Housing Market Predictions for 2024: When Will Home Prices Be Affordable Again?
Forbes shares housing market predictions.
According to Forbes, experts say the housing market will only see renewed momentum once mortgage rates drop enough to ease affordability challenges and incentivize homeowners locked in at low rates to move so inventory grows substantially to meet demand.
Housing Market Forecast for 2024
U.S. home prices posted a 5.9% annual gain for May, down from a 6.4% annualized gain in April, according to the latest S&P CoreLogic Case-Shiller Home Price Index. Yet, even as this annual gain marks a slowdown, the index still broke the previous month’s record high, indicating home prices are still out of reach for many.
“Affordability is the main constraint on the housing market,” Lisa Sturtevant, chief economist at Bright MLS, said in an emailed statement. “The market will move toward more of a balanced housing market in the second half of the year, but prospective home buyers will still face competition.”

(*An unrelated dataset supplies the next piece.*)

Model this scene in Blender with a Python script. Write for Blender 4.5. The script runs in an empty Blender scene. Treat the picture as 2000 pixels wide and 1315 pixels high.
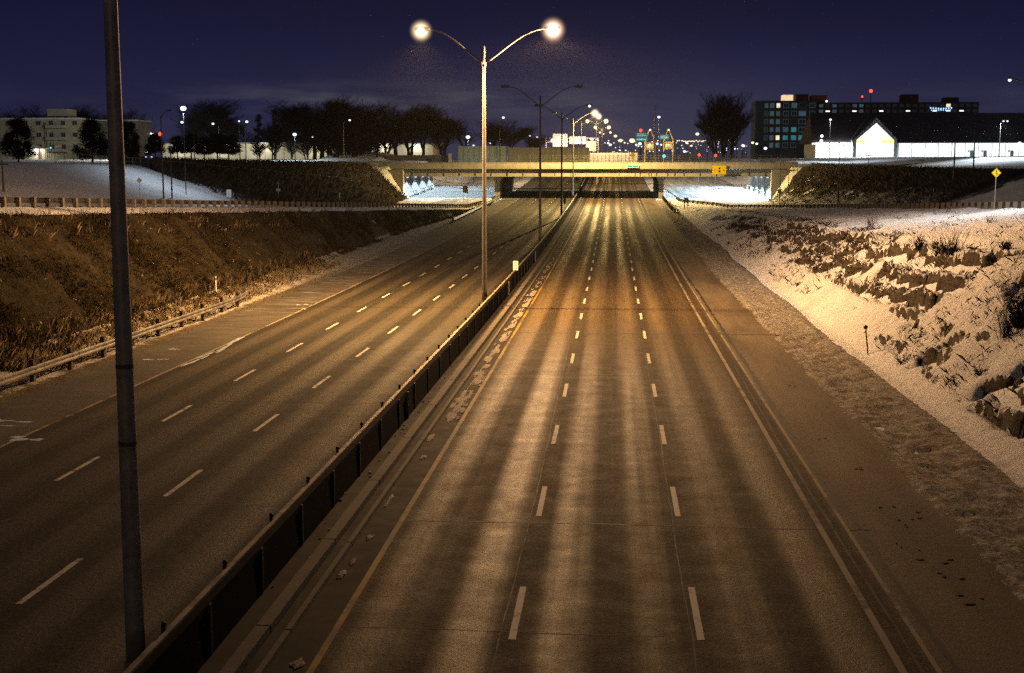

Though affordability obstacles persist for buyers, other indicators suggest that the market is tilting toward buyers. Zillow reports that roughly 25% of its listings saw price cuts in June. The last time the rate was this high for cuts this time of year was in 2018.
Meanwhile, experts are hopeful that the Federal Reserve (Fed) will finally cut the federal funds rate in September, as inflation is cooling down sustainably toward the Fed’s 2% target.
Mortgage rates indirectly track this benchmark interest rate banks use as a guide for overnight lending. With the federal funds rate at its highest level in over two decades, mortgage rates—and borrowers—have been feeling the added impact on their ability to afford a home.
Will the Housing Market Finally Recover in 2024?
For a housing recovery to occur, several conditions must unfold.
“For the best possible outcome, we’d first need to see inventories of homes for sale turn considerably higher,” says Keith Gumbinger, vice president at online mortgage company HSH.com. “This additional inventory, in turn, would ease the upward pressure on home prices, leveling them off or perhaps helping them to settle back somewhat from peak or near-peak levels.”
Of course, mortgage rates would need to cool off, which seems promising given the recent declines. The average 30-year fixed mortgage rate has been below 7% since the first week of June and has largely trended down, landing at 6.46% in the week ending August 22.
However, when mortgage rates finally go on the descent, Gumbinger says don’t hope they cool too quickly. Rapidly falling rates could create a surge of demand that wipes away any inventory gains, causing home prices to rebound.
“Better that rate reductions happen at a metered pace, incrementally improving buyer opportunities over a stretch of time, rather than all at once,” Gumbinger says.
He adds that mortgage rates returning to a more “normal” upper 4% to lower 5% range would also help the housing market, over time, return to 2014-2019 levels. Yet, Gumbinger predicts it could be a while before we return to those rates.